Dan O’Callaghan appeared before the commission on behalf of the property owner, Starboard Land Company. The state’s Department of Financial Institutions shows Starboard Land Company registered as an LLC in July with the agent listed as Bradley Zellner.
A concept site plan shows the multifamily residential complex that development group LZ Ventures hopes to construct in Westport. The 140-unit apartment building would offer both one- and two-bedroom dwellings but require demolition of the town’s longtime Nau-Ti-Gal restaurant.
O’Callaghan noted that the architectural consultant contracted by the town had indicated that the property did not meet the National Park Service’s criteria for landmark designation.
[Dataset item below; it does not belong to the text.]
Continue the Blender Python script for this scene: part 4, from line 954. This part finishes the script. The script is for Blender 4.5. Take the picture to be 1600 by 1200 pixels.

O’Callaghan said the property owners support the town’s historic preservation ordinance but had their own consultant review the property who agreed with the town consultant’s assessment.
The Starboard Land Company consultant, Rowan Davidson of Legacy Architecture, said that as a historic preservation consultant, he applies the standard of the National Park Service and the State of Wisconsin.
“Those same standards are also reflected in the town of Westport,” Davidson said. “They deal with whether a property is historic, whether it’s important because a person may have lived or worked there, whether it’s architecturally significant or whether it’s an archeological site.”
The property should look and feel as it did in the past, Davidson said. The Nau-Ti-Gal building’s structure no longer resembles Hanson’s tavern or the building from the late 1800s, and so could not by the national or local standards be determined as historic, according to Davidson.
Lifelong resident Jim CaPaul argued for the historic status, saying he was born and raised across the Yahara River from Hanson’s and remembered it as “the hub of Westport.”
“I think it’s a very important site in the township of Westport,” CaPaul said, adding the town has a preservation committee that is serious about preserving the town’s identity.
Noting the site’s significance, he said, “People in the city of Madison knew exactly where Hanson’s Tavern was. It was a very important local place to go… it was at the center of Westport at what we call Westport Road.”
CaPaul described the building as at “the top of list” of those to preserve, saying the age of the building or whether the original materials remain should not be the only criteria to consider.
Many other historic Westport sites no longer exist, he said, citing another tavern and the one-room Catfish School.
“There’s not too much left of what we can say ‘this used to be Westport or this is Westport,’” CaPaul said.
Section 60.64 of the Wisconsin Statutes authorizes town governments to adopt historic preservation ordinances, stating, “The Town Board, in the exercise of its zoning and police powers…may regulate any place, structure or object with a special character, historic interest, esthetic interest, or other significant value, for the purpose of preserving the place, structure or object and its significant characteristics.”
It notes the purpose is to “protect, enhance and preserve improvements, sites, landscapes and districts, which represent or reflect elements of the town’s cultural, social, economic, political and architectural history.”
Another stated purpose is to “safeguard the Town’s historic, pre-historic and cultural heritage, as embodied and reflected in historic structures, sites, districts, landscapes, traditional land uses, architectural, archeological or historical interest or value.”